__SUPPLIED INFORMATION__
════════════════════
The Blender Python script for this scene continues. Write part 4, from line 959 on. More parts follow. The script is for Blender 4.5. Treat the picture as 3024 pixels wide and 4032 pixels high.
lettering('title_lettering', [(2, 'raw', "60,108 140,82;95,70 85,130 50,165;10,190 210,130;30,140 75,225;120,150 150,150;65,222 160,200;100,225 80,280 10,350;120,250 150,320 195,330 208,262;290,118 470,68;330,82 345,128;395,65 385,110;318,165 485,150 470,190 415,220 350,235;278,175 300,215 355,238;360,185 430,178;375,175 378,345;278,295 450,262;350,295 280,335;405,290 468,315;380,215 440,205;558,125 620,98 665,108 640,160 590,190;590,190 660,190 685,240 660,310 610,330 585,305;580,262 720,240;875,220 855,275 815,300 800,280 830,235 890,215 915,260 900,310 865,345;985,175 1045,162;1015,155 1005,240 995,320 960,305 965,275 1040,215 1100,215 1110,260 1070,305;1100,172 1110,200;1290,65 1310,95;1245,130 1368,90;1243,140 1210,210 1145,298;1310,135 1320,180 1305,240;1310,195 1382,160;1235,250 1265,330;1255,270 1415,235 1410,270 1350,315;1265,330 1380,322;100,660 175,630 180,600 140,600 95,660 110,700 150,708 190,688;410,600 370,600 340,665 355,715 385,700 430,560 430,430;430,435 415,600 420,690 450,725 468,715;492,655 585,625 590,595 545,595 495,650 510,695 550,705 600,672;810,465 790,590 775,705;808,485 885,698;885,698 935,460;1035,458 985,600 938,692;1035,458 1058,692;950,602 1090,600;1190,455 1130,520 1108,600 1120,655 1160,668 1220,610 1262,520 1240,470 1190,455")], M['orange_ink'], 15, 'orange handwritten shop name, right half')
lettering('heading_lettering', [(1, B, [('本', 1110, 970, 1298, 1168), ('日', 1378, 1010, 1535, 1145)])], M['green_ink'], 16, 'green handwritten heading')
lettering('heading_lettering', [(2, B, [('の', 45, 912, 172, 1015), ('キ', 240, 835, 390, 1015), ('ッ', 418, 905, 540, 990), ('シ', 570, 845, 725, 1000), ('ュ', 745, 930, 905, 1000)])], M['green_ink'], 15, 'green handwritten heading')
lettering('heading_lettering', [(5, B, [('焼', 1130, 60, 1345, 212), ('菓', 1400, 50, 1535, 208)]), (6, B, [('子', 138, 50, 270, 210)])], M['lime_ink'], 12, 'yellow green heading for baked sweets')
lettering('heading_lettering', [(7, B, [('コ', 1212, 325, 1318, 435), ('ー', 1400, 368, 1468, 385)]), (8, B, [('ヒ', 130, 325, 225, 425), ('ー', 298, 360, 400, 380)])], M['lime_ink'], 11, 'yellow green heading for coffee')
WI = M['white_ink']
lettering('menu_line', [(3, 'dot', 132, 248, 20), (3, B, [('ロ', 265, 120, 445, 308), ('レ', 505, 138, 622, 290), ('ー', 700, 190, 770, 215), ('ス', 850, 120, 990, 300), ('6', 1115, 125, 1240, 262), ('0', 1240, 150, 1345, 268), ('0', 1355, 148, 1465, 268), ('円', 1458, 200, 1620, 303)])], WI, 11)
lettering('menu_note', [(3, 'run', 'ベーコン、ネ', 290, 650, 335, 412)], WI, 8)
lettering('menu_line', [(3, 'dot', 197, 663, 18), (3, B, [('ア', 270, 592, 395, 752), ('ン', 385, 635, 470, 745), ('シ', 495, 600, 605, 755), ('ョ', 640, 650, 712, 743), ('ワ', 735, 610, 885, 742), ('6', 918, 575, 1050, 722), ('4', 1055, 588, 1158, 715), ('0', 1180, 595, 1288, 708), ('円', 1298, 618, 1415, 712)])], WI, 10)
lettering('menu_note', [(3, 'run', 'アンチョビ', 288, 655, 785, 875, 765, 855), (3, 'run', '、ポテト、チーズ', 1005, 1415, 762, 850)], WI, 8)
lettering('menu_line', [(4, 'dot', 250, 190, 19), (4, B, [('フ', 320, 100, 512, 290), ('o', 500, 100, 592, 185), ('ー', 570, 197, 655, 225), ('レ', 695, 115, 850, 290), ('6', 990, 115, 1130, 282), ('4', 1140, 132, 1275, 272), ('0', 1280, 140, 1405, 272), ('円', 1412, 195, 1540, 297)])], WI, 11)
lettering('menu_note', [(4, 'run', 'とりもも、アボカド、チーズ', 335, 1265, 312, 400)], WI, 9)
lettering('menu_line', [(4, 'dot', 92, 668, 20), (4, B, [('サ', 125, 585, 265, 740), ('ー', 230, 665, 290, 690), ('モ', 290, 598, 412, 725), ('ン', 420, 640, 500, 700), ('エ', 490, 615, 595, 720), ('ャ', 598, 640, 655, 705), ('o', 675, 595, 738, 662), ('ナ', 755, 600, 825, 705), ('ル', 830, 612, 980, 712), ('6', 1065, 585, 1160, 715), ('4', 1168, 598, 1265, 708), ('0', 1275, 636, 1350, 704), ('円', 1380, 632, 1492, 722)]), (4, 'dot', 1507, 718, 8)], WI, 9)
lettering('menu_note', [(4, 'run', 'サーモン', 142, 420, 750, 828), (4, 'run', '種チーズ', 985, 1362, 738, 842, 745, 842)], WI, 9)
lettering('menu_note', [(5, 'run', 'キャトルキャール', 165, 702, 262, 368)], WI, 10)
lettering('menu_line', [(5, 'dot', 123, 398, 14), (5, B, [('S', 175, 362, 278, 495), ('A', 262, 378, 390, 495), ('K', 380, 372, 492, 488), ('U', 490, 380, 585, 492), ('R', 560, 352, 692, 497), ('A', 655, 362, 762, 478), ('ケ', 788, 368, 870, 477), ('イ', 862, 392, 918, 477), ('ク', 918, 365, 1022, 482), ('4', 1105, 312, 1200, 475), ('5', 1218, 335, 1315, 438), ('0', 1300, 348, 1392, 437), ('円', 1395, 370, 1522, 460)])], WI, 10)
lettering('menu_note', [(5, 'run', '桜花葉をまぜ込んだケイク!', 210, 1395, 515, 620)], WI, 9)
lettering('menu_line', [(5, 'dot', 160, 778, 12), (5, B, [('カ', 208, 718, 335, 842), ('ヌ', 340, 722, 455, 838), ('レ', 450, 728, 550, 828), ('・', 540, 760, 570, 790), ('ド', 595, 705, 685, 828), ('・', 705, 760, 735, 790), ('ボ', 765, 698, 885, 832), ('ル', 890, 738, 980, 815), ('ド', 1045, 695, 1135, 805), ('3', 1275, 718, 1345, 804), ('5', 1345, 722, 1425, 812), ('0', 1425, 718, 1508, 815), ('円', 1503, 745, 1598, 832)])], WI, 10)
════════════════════
__EXERCISE DETAILS__
Print the material above once more, exactly.

__REPLY TO THE TASK__
The Blender Python script for this scene continues. Write part 4, from line 959 on. More parts follow. The script is for Blender 4.5. Treat the picture as 3024 pixels wide and 4032 pixels high.
lettering('title_lettering', [(2, 'raw', "60,108 140,82;95,70 85,130 50,165;10,190 210,130;30,140 75,225;120,150 150,150;65,222 160,200;100,225 80,280 10,350;120,250 150,320 195,330 208,262;290,118 470,68;330,82 345,128;395,65 385,110;318,165 485,150 470,190 415,220 350,235;278,175 300,215 355,238;360,185 430,178;375,175 378,345;278,295 450,262;350,295 280,335;405,290 468,315;380,215 440,205;558,125 620,98 665,108 640,160 590,190;590,190 660,190 685,240 660,310 610,330 585,305;580,262 720,240;875,220 855,275 815,300 800,280 830,235 890,215 915,260 900,310 865,345;985,175 1045,162;1015,155 1005,240 995,320 960,305 965,275 1040,215 1100,215 1110,260 1070,305;1100,172 1110,200;1290,65 1310,95;1245,130 1368,90;1243,140 1210,210 1145,298;1310,135 1320,180 1305,240;1310,195 1382,160;1235,250 1265,330;1255,270 1415,235 1410,270 1350,315;1265,330 1380,322;100,660 175,630 180,600 140,600 95,660 110,700 150,708 190,688;410,600 370,600 340,665 355,715 385,700 430,560 430,430;430,435 415,600 420,690 450,725 468,715;492,655 585,625 590,595 545,595 495,650 510,695 550,705 600,672;810,465 790,590 775,705;808,485 885,698;885,698 935,460;1035,458 985,600 938,692;1035,458 1058,692;950,602 1090,600;1190,455 1130,520 1108,600 1120,655 1160,668 1220,610 1262,520 1240,470 1190,455")], M['orange_ink'], 15, 'orange handwritten shop name, right half')
lettering('heading_lettering', [(1, B, [('本', 1110, 970, 1298, 1168), ('日', 1378, 1010, 1535, 1145)])], M['green_ink'], 16, 'green handwritten heading')
lettering('heading_lettering', [(2, B, [('の', 45, 912, 172, 1015), ('キ', 240, 835, 390, 1015), ('ッ', 418, 905, 540, 990), ('シ', 570, 845, 725, 1000), ('ュ', 745, 930, 905, 1000)])], M['green_ink'], 15, 'green handwritten heading')
lettering('heading_lettering', [(5, B, [('焼', 1130, 60, 1345, 212), ('菓', 1400, 50, 1535, 208)]), (6, B, [('子', 138, 50, 270, 210)])], M['lime_ink'], 12, 'yellow green heading for baked sweets')
lettering('heading_lettering', [(7, B, [('コ', 1212, 325, 1318, 435), ('ー', 1400, 368, 1468, 385)]), (8, B, [('ヒ', 130, 325, 225, 425), ('ー', 298, 360, 400, 380)])], M['lime_ink'], 11, 'yellow green heading for coffee')
WI = M['white_ink']
lettering('menu_line', [(3, 'dot', 132, 248, 20), (3, B, [('ロ', 265, 120, 445, 308), ('レ', 505, 138, 622, 290), ('ー', 700, 190, 770, 215), ('ス', 850, 120, 990, 300), ('6', 1115, 125, 1240, 262), ('0', 1240, 150, 1345, 268), ('0', 1355, 148, 1465, 268), ('円', 1458, 200, 1620, 303)])], WI, 11)
lettering('menu_note', [(3, 'run', 'ベーコン、ネ', 290, 650, 335, 412)], WI, 8)
lettering('menu_line', [(3, 'dot', 197, 663, 18), (3, B, [('ア', 270, 592, 395, 752), ('ン', 385, 635, 470, 745), ('シ', 495, 600, 605, 755), ('ョ', 640, 650, 712, 743), ('ワ', 735, 610, 885, 742), ('6', 918, 575, 1050, 722), ('4', 1055, 588, 1158, 715), ('0', 1180, 595, 1288, 708), ('円', 1298, 618, 1415, 712)])], WI, 10)
lettering('menu_note', [(3, 'run', 'アンチョビ', 288, 655, 785, 875, 765, 855), (3, 'run', '、ポテト、チーズ', 1005, 1415, 762, 850)], WI, 8)
lettering('menu_line', [(4, 'dot', 250, 190, 19), (4, B, [('フ', 320, 100, 512, 290), ('o', 500, 100, 592, 185), ('ー', 570, 197, 655, 225), ('レ', 695, 115, 850, 290), ('6', 990, 115, 1130, 282), ('4', 1140, 132, 1275, 272), ('0', 1280, 140, 1405, 272), ('円', 1412, 195, 1540, 297)])], WI, 11)
lettering('menu_note', [(4, 'run', 'とりもも、アボカド、チーズ', 335, 1265, 312, 400)], WI, 9)
lettering('menu_line', [(4, 'dot', 92, 668, 20), (4, B, [('サ', 125, 585, 265, 740), ('ー', 230, 665, 290, 690), ('モ', 290, 598, 412, 725), ('ン', 420, 640, 500, 700), ('エ', 490, 615, 595, 720), ('ャ', 598, 640, 655, 705), ('o', 675, 595, 738, 662), ('ナ', 755, 600, 825, 705), ('ル', 830, 612, 980, 712), ('6', 1065, 585, 1160, 715), ('4', 1168, 598, 1265, 708), ('0', 1275, 636, 1350, 704), ('円', 1380, 632, 1492, 722)]), (4, 'dot', 1507, 718, 8)], WI, 9)
lettering('menu_note', [(4, 'run', 'サーモン', 142, 420, 750, 828), (4, 'run', '種チーズ', 985, 1362, 738, 842, 745, 842)], WI, 9)
lettering('menu_note', [(5, 'run', 'キャトルキャール', 165, 702, 262, 368)], WI, 10)
lettering('menu_line', [(5, 'dot', 123, 398, 14), (5, B, [('S', 175, 362, 278, 495), ('A', 262, 378, 390, 495), ('K', 380, 372, 492, 488), ('U', 490, 380, 585, 492), ('R', 560, 352, 692, 497), ('A', 655, 362, 762, 478), ('ケ', 788, 368, 870, 477), ('イ', 862, 392, 918, 477), ('ク', 918, 365, 1022, 482), ('4', 1105, 312, 1200, 475), ('5', 1218, 335, 1315, 438), ('0', 1300, 348, 1392, 437), ('円', 1395, 370, 1522, 460)])], WI, 10)
lettering('menu_note', [(5, 'run', '桜花葉をまぜ込んだケイク!', 210, 1395, 515, 620)], WI, 9)
lettering('menu_line', [(5, 'dot', 160, 778, 12), (5, B, [('カ', 208, 718, 335, 842), ('ヌ', 340, 722, 455, 838), ('レ', 450, 728, 550, 828), ('・', 540, 760, 570, 790), ('ド', 595, 705, 685, 828), ('・', 705, 760, 735, 790), ('ボ', 765, 698, 885, 832), ('ル', 890, 738, 980, 815), ('ド', 1045, 695, 1135, 805), ('3', 1275, 718, 1345, 804), ('5', 1345, 722, 1425, 812), ('0', 1425, 718, 1508, 815), ('円', 1503, 745, 1598, 832)])], WI, 10)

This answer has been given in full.